Within this material, how many lines have the string "picture" in them? The answer is a number, with nothing added.

RAW DATA.

======

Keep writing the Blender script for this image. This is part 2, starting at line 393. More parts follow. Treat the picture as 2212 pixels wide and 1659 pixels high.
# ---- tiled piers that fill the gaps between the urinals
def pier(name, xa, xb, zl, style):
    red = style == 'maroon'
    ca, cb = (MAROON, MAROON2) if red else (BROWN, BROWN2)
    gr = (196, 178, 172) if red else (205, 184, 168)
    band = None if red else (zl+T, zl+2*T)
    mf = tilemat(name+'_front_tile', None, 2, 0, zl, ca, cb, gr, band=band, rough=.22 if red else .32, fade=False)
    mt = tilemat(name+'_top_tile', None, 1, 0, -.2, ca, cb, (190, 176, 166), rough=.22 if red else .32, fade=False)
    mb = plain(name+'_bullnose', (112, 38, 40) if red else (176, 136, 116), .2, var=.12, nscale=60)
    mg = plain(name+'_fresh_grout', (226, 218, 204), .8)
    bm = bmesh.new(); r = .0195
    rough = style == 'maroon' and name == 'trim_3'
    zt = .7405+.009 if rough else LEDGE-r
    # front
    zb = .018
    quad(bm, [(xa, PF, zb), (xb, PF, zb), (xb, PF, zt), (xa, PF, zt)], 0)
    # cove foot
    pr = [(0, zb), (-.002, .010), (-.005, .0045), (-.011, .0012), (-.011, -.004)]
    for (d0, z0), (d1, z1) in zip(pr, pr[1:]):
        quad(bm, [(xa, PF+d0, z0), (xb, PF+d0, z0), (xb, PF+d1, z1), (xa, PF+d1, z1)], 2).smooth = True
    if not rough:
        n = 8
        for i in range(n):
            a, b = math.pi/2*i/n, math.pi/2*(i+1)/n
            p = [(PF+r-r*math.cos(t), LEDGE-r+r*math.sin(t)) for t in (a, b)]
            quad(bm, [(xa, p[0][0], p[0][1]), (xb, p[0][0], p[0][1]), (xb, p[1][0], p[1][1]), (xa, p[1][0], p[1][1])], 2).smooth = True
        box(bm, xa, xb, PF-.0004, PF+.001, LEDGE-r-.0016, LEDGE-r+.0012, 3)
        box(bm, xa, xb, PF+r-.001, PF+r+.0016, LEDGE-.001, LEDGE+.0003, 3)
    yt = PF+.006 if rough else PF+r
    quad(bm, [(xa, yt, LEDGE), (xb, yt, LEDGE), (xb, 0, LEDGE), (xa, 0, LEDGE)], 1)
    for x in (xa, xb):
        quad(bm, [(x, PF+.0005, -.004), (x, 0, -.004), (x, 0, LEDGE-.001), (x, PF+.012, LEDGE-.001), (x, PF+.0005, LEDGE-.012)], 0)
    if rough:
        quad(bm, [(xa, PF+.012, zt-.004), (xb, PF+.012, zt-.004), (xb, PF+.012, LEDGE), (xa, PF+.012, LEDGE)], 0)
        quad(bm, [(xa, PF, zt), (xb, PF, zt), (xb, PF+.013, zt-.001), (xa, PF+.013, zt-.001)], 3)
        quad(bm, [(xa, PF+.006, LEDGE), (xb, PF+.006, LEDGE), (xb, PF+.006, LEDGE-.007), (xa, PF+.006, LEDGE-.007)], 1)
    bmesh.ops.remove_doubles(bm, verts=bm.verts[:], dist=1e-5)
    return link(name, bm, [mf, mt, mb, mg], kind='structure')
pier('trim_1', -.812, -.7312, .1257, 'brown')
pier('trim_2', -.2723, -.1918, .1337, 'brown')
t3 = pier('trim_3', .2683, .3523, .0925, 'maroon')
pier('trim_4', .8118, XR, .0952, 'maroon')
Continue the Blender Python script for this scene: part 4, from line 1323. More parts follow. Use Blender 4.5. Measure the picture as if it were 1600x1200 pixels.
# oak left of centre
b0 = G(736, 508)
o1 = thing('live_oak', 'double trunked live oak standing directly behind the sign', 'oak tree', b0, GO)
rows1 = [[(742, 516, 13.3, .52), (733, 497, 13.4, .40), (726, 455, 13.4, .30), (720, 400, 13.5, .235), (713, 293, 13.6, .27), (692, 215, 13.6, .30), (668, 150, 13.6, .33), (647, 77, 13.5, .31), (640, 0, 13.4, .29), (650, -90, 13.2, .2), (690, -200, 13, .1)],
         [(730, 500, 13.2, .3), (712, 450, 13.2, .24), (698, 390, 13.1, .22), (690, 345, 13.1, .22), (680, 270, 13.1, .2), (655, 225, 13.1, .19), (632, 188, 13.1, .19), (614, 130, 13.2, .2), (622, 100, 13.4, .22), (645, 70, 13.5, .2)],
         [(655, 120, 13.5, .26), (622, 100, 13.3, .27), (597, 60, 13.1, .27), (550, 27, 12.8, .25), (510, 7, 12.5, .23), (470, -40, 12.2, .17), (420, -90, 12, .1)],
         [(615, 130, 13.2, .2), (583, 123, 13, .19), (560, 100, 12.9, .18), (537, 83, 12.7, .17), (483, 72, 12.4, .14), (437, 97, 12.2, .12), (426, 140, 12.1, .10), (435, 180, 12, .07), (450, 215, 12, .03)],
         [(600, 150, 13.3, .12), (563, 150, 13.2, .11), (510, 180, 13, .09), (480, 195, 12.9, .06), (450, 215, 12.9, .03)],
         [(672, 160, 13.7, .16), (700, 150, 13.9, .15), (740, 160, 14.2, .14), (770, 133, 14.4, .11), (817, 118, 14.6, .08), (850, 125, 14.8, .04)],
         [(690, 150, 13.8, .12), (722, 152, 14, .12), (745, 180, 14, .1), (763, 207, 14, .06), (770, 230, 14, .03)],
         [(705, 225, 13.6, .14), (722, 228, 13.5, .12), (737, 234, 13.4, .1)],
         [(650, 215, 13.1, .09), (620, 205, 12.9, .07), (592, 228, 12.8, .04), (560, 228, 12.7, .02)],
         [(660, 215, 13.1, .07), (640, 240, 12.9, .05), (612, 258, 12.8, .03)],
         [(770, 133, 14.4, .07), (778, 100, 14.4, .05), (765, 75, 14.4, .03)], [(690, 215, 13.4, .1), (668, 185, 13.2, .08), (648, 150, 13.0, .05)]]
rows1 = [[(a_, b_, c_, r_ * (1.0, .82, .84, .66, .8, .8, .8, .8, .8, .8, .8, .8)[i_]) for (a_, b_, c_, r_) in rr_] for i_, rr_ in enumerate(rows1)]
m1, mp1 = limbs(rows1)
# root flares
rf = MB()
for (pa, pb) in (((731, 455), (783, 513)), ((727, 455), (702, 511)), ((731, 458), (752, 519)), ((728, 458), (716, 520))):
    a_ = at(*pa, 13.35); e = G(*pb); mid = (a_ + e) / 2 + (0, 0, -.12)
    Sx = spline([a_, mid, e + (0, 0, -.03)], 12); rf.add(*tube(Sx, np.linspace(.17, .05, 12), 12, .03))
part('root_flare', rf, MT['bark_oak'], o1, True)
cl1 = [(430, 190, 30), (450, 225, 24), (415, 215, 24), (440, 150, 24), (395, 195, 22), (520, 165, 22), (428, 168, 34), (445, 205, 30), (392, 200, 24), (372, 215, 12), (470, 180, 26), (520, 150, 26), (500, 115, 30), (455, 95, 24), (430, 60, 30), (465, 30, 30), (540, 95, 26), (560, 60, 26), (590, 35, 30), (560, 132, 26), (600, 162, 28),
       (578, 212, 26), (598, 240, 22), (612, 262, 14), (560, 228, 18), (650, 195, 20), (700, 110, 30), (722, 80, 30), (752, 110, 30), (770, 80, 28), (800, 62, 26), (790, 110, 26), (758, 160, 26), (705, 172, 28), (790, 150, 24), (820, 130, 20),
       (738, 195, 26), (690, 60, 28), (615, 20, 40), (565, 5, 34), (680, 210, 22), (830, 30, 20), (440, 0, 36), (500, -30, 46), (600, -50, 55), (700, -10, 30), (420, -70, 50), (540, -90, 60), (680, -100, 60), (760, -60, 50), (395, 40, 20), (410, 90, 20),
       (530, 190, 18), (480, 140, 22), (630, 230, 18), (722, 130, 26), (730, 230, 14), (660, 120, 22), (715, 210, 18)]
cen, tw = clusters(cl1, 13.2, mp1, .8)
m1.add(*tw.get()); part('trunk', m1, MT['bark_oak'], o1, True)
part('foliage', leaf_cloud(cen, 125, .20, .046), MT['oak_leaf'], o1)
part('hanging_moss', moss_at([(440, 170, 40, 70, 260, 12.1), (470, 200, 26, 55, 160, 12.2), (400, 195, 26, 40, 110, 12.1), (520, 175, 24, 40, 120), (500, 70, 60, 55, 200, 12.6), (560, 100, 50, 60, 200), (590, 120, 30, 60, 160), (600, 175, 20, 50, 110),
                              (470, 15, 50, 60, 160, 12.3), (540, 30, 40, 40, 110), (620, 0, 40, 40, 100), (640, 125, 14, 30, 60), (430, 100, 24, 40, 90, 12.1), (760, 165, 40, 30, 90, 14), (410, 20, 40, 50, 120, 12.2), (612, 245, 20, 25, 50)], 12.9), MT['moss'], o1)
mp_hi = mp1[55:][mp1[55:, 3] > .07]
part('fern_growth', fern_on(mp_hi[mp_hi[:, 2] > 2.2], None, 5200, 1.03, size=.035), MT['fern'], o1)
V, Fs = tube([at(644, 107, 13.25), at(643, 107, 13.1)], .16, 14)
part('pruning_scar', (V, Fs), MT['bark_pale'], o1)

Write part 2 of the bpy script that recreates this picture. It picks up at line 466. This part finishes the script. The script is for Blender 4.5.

======

EXERCISE ANSWER. 3